## EXERCISE TASK
Return the lines below exactly, from the first line to the line that contains "C = sc.collection". Leave out pictures.

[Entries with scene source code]
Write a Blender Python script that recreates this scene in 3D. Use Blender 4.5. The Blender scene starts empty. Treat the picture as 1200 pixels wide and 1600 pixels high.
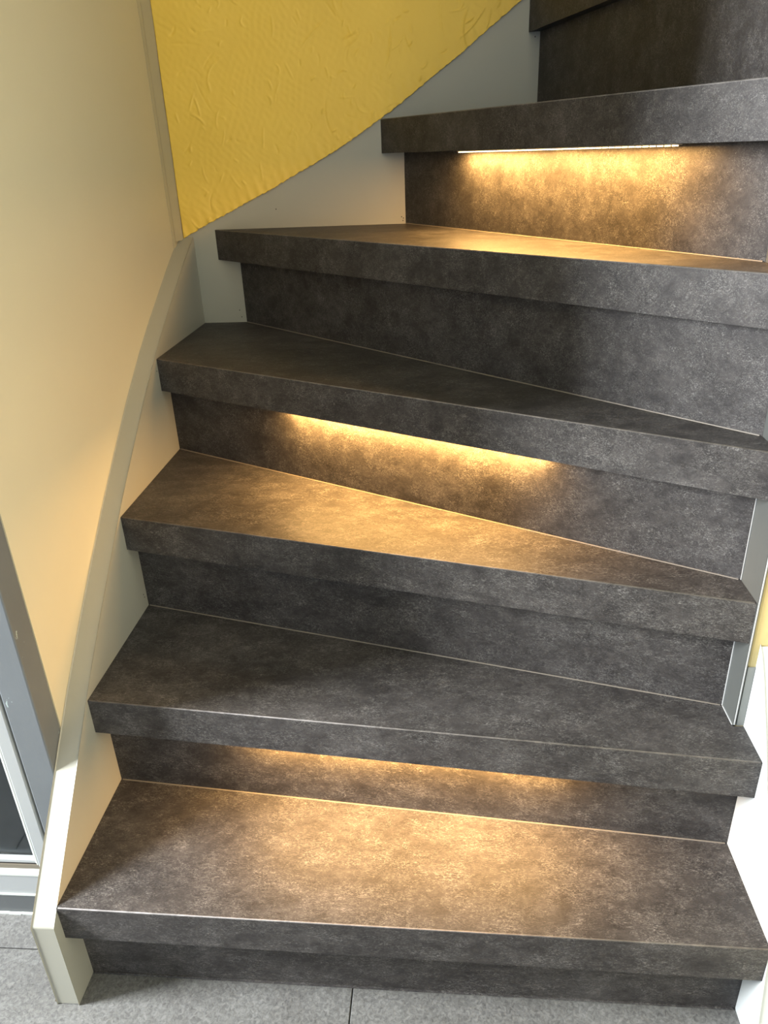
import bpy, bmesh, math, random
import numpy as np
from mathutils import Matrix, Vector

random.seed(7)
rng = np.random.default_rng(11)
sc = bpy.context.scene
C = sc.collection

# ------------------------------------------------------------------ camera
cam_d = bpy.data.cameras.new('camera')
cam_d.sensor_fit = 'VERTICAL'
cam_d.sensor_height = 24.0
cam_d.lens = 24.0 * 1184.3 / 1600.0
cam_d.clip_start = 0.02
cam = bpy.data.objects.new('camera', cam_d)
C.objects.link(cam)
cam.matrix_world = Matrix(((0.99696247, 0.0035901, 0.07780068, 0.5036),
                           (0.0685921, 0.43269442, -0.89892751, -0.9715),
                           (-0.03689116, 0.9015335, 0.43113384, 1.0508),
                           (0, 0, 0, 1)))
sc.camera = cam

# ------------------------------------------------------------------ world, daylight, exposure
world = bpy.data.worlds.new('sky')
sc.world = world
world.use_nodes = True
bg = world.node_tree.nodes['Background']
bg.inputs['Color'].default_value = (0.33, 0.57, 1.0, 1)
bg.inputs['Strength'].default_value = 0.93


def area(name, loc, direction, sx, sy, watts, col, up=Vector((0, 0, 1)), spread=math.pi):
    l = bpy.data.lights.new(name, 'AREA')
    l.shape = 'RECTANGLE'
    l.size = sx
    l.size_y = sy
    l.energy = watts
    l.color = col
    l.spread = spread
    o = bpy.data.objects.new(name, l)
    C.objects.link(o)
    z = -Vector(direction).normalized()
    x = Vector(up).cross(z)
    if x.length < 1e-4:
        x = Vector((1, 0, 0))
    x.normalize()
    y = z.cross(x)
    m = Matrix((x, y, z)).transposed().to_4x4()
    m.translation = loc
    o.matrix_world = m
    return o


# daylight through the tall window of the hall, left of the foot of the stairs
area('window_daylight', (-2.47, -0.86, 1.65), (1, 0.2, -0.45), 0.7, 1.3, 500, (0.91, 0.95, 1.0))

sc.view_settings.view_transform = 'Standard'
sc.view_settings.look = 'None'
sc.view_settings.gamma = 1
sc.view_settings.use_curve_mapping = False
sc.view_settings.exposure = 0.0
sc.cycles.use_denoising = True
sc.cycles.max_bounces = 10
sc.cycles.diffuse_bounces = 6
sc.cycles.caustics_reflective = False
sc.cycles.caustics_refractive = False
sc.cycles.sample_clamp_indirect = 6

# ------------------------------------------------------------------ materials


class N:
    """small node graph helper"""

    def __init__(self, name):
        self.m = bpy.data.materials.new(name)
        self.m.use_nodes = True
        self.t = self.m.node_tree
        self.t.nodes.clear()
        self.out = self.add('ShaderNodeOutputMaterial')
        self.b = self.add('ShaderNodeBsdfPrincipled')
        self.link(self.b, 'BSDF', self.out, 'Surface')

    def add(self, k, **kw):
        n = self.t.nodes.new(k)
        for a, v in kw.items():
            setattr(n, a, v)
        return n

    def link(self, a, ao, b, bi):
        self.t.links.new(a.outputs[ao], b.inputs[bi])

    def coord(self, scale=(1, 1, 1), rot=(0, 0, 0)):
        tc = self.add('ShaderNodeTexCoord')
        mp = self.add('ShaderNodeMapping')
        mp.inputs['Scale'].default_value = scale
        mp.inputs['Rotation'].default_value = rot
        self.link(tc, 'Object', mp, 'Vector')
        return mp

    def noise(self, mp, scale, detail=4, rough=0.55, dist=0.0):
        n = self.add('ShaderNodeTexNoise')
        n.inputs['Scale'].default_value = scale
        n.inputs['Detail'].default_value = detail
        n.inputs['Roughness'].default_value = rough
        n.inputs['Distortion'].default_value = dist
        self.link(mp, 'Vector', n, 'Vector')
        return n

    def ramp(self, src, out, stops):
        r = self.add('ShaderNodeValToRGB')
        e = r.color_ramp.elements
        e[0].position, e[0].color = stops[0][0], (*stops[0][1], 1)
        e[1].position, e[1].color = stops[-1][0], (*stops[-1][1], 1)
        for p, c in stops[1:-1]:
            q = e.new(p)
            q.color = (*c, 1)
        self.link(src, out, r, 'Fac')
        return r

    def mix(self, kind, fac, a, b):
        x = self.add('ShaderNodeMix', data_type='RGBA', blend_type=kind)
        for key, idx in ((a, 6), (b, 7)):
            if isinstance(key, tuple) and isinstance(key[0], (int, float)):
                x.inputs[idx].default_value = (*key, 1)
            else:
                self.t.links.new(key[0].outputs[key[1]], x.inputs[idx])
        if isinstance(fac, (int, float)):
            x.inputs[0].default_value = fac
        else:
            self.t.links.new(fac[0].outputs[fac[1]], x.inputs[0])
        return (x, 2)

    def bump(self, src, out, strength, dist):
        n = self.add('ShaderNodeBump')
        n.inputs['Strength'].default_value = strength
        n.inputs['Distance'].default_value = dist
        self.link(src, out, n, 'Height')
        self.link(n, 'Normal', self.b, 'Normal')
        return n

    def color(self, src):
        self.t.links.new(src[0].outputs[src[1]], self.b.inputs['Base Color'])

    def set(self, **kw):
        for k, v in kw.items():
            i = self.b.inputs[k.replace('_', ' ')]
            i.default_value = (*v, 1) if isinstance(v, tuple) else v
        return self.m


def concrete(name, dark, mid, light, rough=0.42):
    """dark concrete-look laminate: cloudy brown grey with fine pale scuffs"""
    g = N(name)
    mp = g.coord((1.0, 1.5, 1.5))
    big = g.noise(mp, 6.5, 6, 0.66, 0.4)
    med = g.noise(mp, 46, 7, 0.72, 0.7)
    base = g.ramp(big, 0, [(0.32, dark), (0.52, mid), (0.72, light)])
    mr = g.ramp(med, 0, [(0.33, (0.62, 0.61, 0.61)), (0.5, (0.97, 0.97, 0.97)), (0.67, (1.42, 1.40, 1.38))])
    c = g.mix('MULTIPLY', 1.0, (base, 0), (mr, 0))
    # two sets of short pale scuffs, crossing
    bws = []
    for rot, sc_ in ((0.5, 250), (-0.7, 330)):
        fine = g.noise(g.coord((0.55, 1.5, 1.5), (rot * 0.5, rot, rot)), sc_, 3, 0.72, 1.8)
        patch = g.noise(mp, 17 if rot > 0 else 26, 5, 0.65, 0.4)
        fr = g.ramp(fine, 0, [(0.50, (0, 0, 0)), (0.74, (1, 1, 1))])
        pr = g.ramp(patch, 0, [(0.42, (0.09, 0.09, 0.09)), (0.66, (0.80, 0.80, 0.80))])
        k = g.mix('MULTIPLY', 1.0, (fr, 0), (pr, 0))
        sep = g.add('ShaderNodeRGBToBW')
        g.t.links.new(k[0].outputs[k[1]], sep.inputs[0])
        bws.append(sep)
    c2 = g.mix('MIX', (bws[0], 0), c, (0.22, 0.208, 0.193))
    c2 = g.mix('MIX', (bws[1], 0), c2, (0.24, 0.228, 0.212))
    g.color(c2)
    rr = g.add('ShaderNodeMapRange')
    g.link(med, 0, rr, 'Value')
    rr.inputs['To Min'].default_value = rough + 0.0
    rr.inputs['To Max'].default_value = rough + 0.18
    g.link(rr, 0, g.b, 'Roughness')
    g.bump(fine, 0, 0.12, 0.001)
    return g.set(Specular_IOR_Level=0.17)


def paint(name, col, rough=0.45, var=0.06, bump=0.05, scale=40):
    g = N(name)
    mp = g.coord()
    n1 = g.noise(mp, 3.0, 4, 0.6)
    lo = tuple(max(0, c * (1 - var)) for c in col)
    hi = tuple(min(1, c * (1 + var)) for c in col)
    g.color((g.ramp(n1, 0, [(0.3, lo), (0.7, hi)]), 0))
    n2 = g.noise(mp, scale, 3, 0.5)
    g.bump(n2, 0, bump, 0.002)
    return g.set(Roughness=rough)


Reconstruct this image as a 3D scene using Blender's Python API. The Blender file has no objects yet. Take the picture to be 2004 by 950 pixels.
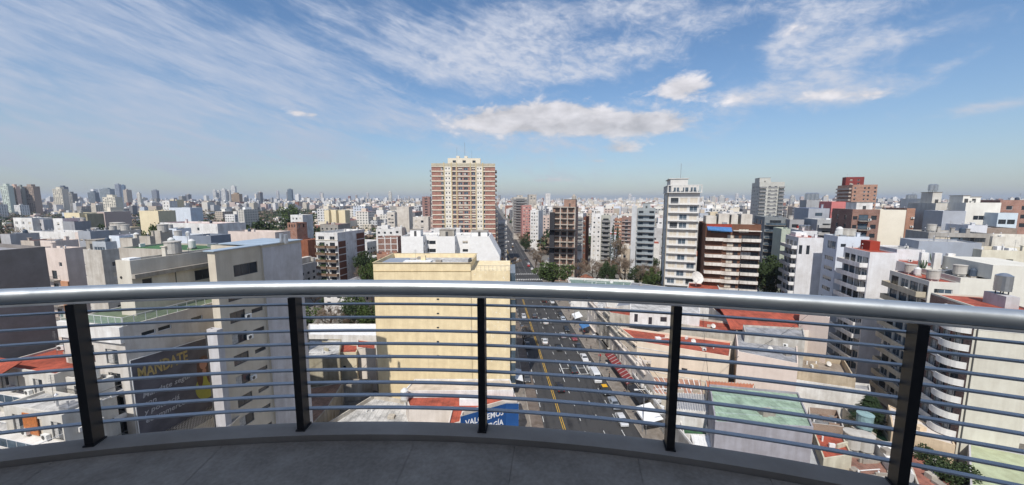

## EXERCISE SOLUTION
Write a Blender Python script that recreates this scene in 3D. Use Blender 4.5. The Blender scene starts empty. Treat the picture as 1200 pixels wide and 1600 pixels high.
import bpy, bmesh, math, random
import numpy as np
from mathutils import Matrix, Vector

random.seed(7)
rng = np.random.default_rng(11)
sc = bpy.context.scene
C = sc.collection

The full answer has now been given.